> **Required work**
Below are entries. Copy exactly the lines running from the line that holds "Keep writing the" to the line that holds "MB_ = plain('mouse_black', (.014, .014, .022), .3)", with both ends included.

> **Items**
────────────────────────────────────────
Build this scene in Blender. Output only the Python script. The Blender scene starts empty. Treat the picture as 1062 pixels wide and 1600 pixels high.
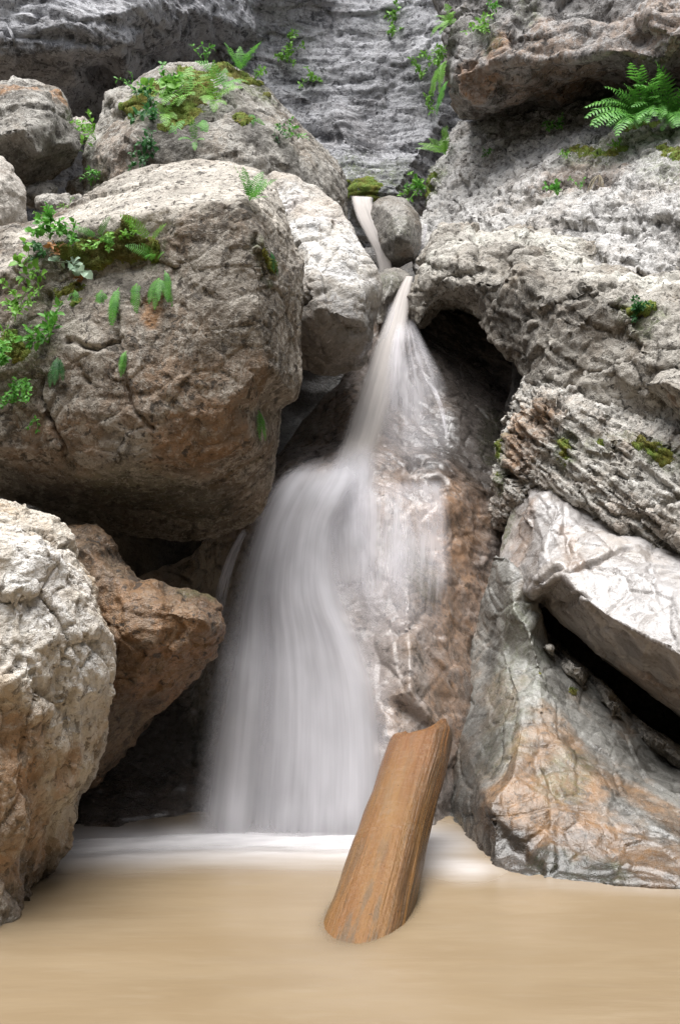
────────────────────────────────────────
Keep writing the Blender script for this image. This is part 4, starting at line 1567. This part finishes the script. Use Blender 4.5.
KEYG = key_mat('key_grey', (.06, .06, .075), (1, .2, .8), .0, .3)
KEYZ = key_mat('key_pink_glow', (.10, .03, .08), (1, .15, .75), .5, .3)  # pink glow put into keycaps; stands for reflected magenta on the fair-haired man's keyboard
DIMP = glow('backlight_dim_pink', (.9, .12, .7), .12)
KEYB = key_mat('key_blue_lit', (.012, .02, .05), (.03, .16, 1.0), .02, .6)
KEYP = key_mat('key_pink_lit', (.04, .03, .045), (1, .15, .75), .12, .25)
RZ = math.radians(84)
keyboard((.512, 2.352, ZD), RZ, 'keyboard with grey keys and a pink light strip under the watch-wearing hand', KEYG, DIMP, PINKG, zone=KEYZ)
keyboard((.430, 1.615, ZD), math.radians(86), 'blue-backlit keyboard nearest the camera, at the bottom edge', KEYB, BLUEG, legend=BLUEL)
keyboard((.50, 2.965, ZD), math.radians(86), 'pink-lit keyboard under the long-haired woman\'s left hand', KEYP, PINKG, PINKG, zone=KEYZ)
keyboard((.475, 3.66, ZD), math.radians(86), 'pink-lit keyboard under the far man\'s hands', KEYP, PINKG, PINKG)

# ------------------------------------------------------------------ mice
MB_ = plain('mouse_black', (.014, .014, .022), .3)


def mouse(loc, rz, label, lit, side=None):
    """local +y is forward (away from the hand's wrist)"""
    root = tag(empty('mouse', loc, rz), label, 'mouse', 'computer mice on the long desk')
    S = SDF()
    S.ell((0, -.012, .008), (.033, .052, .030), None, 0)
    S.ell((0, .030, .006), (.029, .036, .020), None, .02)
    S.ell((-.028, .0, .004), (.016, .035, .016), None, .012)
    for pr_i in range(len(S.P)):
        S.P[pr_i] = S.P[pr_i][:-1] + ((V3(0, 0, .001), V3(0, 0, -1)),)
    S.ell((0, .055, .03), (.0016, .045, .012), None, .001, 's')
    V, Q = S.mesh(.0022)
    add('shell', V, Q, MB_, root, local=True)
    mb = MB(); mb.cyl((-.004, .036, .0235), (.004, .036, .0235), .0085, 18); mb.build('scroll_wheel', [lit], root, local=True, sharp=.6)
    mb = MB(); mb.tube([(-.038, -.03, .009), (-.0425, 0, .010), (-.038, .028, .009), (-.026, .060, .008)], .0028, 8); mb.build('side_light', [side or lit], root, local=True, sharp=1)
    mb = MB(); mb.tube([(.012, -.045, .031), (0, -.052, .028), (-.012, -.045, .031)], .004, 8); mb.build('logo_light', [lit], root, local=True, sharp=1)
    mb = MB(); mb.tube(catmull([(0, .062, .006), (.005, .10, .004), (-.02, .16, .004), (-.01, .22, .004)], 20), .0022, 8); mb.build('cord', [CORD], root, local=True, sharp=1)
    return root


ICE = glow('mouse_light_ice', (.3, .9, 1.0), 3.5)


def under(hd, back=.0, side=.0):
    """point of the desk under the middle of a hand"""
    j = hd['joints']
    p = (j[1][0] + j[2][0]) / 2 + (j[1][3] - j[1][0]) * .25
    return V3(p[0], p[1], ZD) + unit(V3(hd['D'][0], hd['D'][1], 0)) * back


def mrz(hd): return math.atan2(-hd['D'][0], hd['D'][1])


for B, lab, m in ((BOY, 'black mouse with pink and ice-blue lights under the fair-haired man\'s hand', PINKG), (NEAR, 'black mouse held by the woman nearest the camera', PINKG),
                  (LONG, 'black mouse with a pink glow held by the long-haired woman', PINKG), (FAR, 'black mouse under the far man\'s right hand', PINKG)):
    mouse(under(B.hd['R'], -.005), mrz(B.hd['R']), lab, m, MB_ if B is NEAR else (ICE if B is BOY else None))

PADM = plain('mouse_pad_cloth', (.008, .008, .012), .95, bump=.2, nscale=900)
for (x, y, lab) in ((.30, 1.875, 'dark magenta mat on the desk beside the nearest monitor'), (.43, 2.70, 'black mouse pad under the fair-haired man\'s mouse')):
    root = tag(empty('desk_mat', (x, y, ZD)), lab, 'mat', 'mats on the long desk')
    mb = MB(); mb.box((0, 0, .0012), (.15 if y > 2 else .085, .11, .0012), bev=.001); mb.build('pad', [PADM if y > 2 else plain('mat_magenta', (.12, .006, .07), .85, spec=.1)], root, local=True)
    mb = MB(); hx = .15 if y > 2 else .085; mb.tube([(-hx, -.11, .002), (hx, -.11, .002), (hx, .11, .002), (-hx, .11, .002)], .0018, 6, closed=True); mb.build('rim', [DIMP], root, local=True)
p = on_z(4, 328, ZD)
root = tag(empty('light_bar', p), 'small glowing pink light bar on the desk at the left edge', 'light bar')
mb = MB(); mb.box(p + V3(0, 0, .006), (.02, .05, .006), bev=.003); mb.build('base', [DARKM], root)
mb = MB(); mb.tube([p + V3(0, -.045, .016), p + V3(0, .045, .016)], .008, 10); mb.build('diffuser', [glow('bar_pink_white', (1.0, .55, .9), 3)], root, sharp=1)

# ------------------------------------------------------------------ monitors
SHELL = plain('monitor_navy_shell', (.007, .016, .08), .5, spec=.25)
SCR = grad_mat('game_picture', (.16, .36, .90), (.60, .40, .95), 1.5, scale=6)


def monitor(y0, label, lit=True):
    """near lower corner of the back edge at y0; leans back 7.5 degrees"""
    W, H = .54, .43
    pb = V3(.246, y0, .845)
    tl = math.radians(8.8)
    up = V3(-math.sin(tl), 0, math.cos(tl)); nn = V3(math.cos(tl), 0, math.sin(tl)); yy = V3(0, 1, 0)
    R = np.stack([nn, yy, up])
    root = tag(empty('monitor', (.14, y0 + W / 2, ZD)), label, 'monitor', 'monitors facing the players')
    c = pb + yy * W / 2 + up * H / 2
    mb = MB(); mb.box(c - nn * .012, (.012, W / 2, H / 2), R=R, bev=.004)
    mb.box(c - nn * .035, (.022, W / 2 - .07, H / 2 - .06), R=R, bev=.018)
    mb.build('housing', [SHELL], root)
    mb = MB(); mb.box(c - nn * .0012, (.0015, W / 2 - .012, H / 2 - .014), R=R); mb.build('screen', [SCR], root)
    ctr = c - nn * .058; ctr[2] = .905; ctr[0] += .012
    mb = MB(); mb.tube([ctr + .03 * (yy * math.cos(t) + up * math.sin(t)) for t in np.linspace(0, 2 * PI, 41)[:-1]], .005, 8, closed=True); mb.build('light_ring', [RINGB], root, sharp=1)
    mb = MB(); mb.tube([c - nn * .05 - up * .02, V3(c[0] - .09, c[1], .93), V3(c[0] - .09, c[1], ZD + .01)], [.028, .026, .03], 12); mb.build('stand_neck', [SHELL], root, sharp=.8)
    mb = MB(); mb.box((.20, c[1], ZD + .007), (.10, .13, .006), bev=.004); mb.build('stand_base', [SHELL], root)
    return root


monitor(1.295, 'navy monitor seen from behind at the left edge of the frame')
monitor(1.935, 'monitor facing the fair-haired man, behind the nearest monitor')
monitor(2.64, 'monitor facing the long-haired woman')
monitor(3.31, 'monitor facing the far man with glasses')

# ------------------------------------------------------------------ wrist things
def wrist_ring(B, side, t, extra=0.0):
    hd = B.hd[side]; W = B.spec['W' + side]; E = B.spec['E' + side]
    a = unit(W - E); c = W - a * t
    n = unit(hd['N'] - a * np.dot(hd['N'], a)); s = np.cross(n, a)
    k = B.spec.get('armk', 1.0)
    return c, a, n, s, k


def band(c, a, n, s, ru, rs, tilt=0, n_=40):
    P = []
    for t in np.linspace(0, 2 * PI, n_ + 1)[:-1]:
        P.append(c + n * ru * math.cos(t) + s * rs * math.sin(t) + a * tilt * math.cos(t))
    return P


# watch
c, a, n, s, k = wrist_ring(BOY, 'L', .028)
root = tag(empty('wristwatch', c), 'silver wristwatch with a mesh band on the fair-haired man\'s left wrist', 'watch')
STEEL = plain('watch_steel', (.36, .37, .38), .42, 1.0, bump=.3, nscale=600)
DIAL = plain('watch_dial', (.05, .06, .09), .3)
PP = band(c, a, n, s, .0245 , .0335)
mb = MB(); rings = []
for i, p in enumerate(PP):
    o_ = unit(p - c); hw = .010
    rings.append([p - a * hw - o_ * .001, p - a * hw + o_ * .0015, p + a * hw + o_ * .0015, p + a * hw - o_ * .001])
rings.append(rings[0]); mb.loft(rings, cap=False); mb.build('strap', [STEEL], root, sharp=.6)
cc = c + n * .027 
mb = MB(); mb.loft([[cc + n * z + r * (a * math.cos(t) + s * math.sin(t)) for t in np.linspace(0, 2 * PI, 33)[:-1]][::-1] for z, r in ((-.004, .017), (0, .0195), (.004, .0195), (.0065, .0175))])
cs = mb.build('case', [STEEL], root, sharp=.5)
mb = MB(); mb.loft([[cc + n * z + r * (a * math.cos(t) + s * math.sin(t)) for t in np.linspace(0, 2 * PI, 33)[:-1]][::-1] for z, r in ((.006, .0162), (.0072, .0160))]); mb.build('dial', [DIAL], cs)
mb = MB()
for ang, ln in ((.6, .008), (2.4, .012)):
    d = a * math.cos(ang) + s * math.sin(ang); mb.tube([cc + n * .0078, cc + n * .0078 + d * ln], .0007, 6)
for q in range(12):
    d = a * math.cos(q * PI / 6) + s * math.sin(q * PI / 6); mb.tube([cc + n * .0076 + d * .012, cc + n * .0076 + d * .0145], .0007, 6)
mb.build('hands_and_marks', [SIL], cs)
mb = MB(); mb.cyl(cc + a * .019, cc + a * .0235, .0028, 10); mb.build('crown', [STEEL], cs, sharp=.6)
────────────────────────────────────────
> **Reply**
Keep writing the Blender script for this image. This is part 4, starting at line 1567. This part finishes the script. Use Blender 4.5.
KEYG = key_mat('key_grey', (.06, .06, .075), (1, .2, .8), .0, .3)
KEYZ = key_mat('key_pink_glow', (.10, .03, .08), (1, .15, .75), .5, .3)  # pink glow put into keycaps; stands for reflected magenta on the fair-haired man's keyboard
DIMP = glow('backlight_dim_pink', (.9, .12, .7), .12)
KEYB = key_mat('key_blue_lit', (.012, .02, .05), (.03, .16, 1.0), .02, .6)
KEYP = key_mat('key_pink_lit', (.04, .03, .045), (1, .15, .75), .12, .25)
RZ = math.radians(84)
keyboard((.512, 2.352, ZD), RZ, 'keyboard with grey keys and a pink light strip under the watch-wearing hand', KEYG, DIMP, PINKG, zone=KEYZ)
keyboard((.430, 1.615, ZD), math.radians(86), 'blue-backlit keyboard nearest the camera, at the bottom edge', KEYB, BLUEG, legend=BLUEL)
keyboard((.50, 2.965, ZD), math.radians(86), 'pink-lit keyboard under the long-haired woman\'s left hand', KEYP, PINKG, PINKG, zone=KEYZ)
keyboard((.475, 3.66, ZD), math.radians(86), 'pink-lit keyboard under the far man\'s hands', KEYP, PINKG, PINKG)

# ------------------------------------------------------------------ mice
MB_ = plain('mouse_black', (.014, .014, .022), .3)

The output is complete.